### INFORMATION SHOWN ###
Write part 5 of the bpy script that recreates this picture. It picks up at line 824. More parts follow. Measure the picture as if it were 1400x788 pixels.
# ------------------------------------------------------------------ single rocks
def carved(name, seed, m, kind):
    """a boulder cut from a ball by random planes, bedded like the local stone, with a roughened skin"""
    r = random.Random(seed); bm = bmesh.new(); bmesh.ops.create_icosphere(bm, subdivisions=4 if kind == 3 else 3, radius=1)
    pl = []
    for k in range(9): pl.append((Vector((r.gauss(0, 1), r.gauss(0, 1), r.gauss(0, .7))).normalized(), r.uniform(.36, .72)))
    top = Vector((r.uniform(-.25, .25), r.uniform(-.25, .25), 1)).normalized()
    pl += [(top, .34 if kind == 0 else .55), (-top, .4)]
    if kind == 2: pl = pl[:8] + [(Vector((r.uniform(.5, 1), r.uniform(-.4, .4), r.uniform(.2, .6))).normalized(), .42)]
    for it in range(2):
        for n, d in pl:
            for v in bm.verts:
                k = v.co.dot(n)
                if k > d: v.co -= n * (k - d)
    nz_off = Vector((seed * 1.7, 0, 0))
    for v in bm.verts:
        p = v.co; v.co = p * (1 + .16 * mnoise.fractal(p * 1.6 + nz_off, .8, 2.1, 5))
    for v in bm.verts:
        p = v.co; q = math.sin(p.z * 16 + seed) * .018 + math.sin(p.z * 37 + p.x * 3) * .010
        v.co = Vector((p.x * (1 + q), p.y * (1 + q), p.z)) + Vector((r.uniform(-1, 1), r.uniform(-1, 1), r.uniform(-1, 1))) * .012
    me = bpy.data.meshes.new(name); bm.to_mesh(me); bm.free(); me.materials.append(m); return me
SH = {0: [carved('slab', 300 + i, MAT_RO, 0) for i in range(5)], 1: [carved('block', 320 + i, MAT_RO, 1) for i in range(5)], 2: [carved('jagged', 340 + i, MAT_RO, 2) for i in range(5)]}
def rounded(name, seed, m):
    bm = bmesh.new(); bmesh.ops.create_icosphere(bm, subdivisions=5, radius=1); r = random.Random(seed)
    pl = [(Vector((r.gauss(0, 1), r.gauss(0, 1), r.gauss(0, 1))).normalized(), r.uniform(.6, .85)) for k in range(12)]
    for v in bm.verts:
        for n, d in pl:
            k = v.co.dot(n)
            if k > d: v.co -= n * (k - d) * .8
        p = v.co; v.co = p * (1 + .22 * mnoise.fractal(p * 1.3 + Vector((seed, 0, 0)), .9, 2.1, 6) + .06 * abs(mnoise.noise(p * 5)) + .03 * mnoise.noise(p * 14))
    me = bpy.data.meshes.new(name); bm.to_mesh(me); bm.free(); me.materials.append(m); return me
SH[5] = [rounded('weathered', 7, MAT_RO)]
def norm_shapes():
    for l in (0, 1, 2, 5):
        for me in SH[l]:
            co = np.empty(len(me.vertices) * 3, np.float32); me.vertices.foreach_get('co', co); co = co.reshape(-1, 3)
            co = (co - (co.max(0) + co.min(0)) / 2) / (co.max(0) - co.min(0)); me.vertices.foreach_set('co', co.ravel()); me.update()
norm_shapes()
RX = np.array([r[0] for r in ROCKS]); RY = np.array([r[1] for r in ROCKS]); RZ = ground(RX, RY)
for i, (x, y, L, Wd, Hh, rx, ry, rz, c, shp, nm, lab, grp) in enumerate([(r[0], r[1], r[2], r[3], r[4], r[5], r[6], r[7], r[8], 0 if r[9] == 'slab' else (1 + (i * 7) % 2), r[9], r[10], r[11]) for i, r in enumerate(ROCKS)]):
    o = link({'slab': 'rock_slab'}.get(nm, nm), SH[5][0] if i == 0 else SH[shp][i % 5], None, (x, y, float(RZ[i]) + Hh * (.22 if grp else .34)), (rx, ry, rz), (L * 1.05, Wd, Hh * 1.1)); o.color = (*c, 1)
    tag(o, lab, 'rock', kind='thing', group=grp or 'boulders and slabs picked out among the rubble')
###
◆ **GIVEN EXERCISE**
The listing above should be transcribed in full, exactly as written.

◆ **THE SOLUTION**
Write part 5 of the bpy script that recreates this picture. It picks up at line 824. More parts follow. Measure the picture as if it were 1400x788 pixels.
# ------------------------------------------------------------------ single rocks
def carved(name, seed, m, kind):
    """a boulder cut from a ball by random planes, bedded like the local stone, with a roughened skin"""
    r = random.Random(seed); bm = bmesh.new(); bmesh.ops.create_icosphere(bm, subdivisions=4 if kind == 3 else 3, radius=1)
    pl = []
    for k in range(9): pl.append((Vector((r.gauss(0, 1), r.gauss(0, 1), r.gauss(0, .7))).normalized(), r.uniform(.36, .72)))
    top = Vector((r.uniform(-.25, .25), r.uniform(-.25, .25), 1)).normalized()
    pl += [(top, .34 if kind == 0 else .55), (-top, .4)]
    if kind == 2: pl = pl[:8] + [(Vector((r.uniform(.5, 1), r.uniform(-.4, .4), r.uniform(.2, .6))).normalized(), .42)]
    for it in range(2):
        for n, d in pl:
            for v in bm.verts:
                k = v.co.dot(n)
                if k > d: v.co -= n * (k - d)
    nz_off = Vector((seed * 1.7, 0, 0))
    for v in bm.verts:
        p = v.co; v.co = p * (1 + .16 * mnoise.fractal(p * 1.6 + nz_off, .8, 2.1, 5))
    for v in bm.verts:
        p = v.co; q = math.sin(p.z * 16 + seed) * .018 + math.sin(p.z * 37 + p.x * 3) * .010
        v.co = Vector((p.x * (1 + q), p.y * (1 + q), p.z)) + Vector((r.uniform(-1, 1), r.uniform(-1, 1), r.uniform(-1, 1))) * .012
    me = bpy.data.meshes.new(name); bm.to_mesh(me); bm.free(); me.materials.append(m); return me
SH = {0: [carved('slab', 300 + i, MAT_RO, 0) for i in range(5)], 1: [carved('block', 320 + i, MAT_RO, 1) for i in range(5)], 2: [carved('jagged', 340 + i, MAT_RO, 2) for i in range(5)]}
def rounded(name, seed, m):
    bm = bmesh.new(); bmesh.ops.create_icosphere(bm, subdivisions=5, radius=1); r = random.Random(seed)
    pl = [(Vector((r.gauss(0, 1), r.gauss(0, 1), r.gauss(0, 1))).normalized(), r.uniform(.6, .85)) for k in range(12)]
    for v in bm.verts:
        for n, d in pl:
            k = v.co.dot(n)
            if k > d: v.co -= n * (k - d) * .8
        p = v.co; v.co = p * (1 + .22 * mnoise.fractal(p * 1.3 + Vector((seed, 0, 0)), .9, 2.1, 6) + .06 * abs(mnoise.noise(p * 5)) + .03 * mnoise.noise(p * 14))
    me = bpy.data.meshes.new(name); bm.to_mesh(me); bm.free(); me.materials.append(m); return me
SH[5] = [rounded('weathered', 7, MAT_RO)]
def norm_shapes():
    for l in (0, 1, 2, 5):
        for me in SH[l]:
            co = np.empty(len(me.vertices) * 3, np.float32); me.vertices.foreach_get('co', co); co = co.reshape(-1, 3)
            co = (co - (co.max(0) + co.min(0)) / 2) / (co.max(0) - co.min(0)); me.vertices.foreach_set('co', co.ravel()); me.update()
norm_shapes()
RX = np.array([r[0] for r in ROCKS]); RY = np.array([r[1] for r in ROCKS]); RZ = ground(RX, RY)
for i, (x, y, L, Wd, Hh, rx, ry, rz, c, shp, nm, lab, grp) in enumerate([(r[0], r[1], r[2], r[3], r[4], r[5], r[6], r[7], r[8], 0 if r[9] == 'slab' else (1 + (i * 7) % 2), r[9], r[10], r[11]) for i, r in enumerate(ROCKS)]):
    o = link({'slab': 'rock_slab'}.get(nm, nm), SH[5][0] if i == 0 else SH[shp][i % 5], None, (x, y, float(RZ[i]) + Hh * (.22 if grp else .34)), (rx, ry, rz), (L * 1.05, Wd, Hh * 1.1)); o.color = (*c, 1)
    tag(o, lab, 'rock', kind='thing', group=grp or 'boulders and slabs picked out among the rubble')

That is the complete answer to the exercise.